The markers of proportion taken by eye from the bodies in front of Saville may be exaggerated when translated to the page as suggested in ‘Trace’, an outsized portrait of the back view of a large lady wearing bra and knickers. The painting extends a dream world quality to the gallery space. A few drawings of this Oxford-based Artist are also currently being displayed in the nearby Ashmolean Museum.
As subjects bombard viewers with their copious superficial scars, any bloodlust returns softly back to nature thanks to the organic wispy background of the compositions. Charcoal and pastel are both used on paper to create two different qualities of line work in Saville’s drawings. By contrast, looking back at the oil paintings momentarily feels like a glass surface separates them from the viewer’s vision. The main topic Saville addresses now is motherhood and her sketches bear this out. Stemming from classical Italian inspiration, Renaissance cherubs emerge from a kernel of mothers crowded around the baby. The child resembles a seed that cracks open after too much sun to find life.

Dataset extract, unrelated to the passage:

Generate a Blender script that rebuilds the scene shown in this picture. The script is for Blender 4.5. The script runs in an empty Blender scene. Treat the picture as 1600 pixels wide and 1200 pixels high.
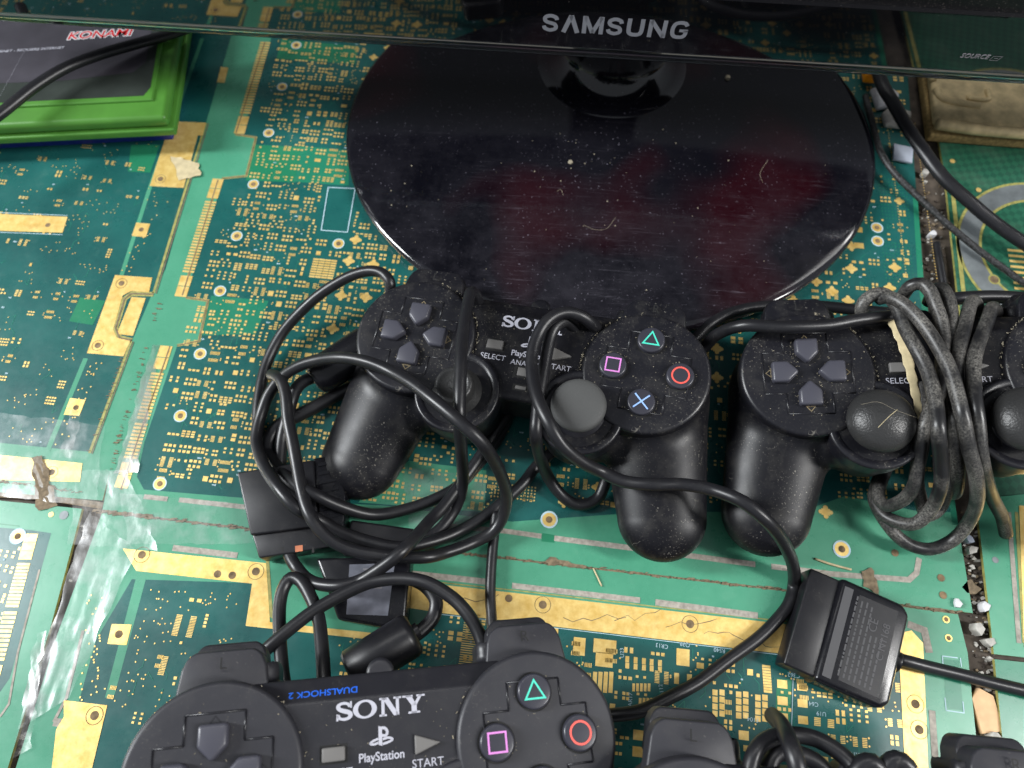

Whilst the outside world has to be faced, working artists shed this notion and remain poised in the gallery for much of the day sketching with sharp pencils outlining the shapes that suggest themselves for example in Saville’s ‘Ruben’s Flap’ body shapes overlap and is a popular subject. The titles of the paintings provide a definite noun that contrasts with the unfathomable nature of the content, such as whether the pieces are truly figurative.
In all paintings, unwieldy paint strokes splash outside the lines but before the meaning of the subject matter blurs like a good parent, the enclosed image shows us how to be stoic on the inside. Vibrant skin, painted with a wide brush, is punctured to break up conventional beauty all around the gallery however the story of the person inside the skin remains vivid. Some pain can be faced after all.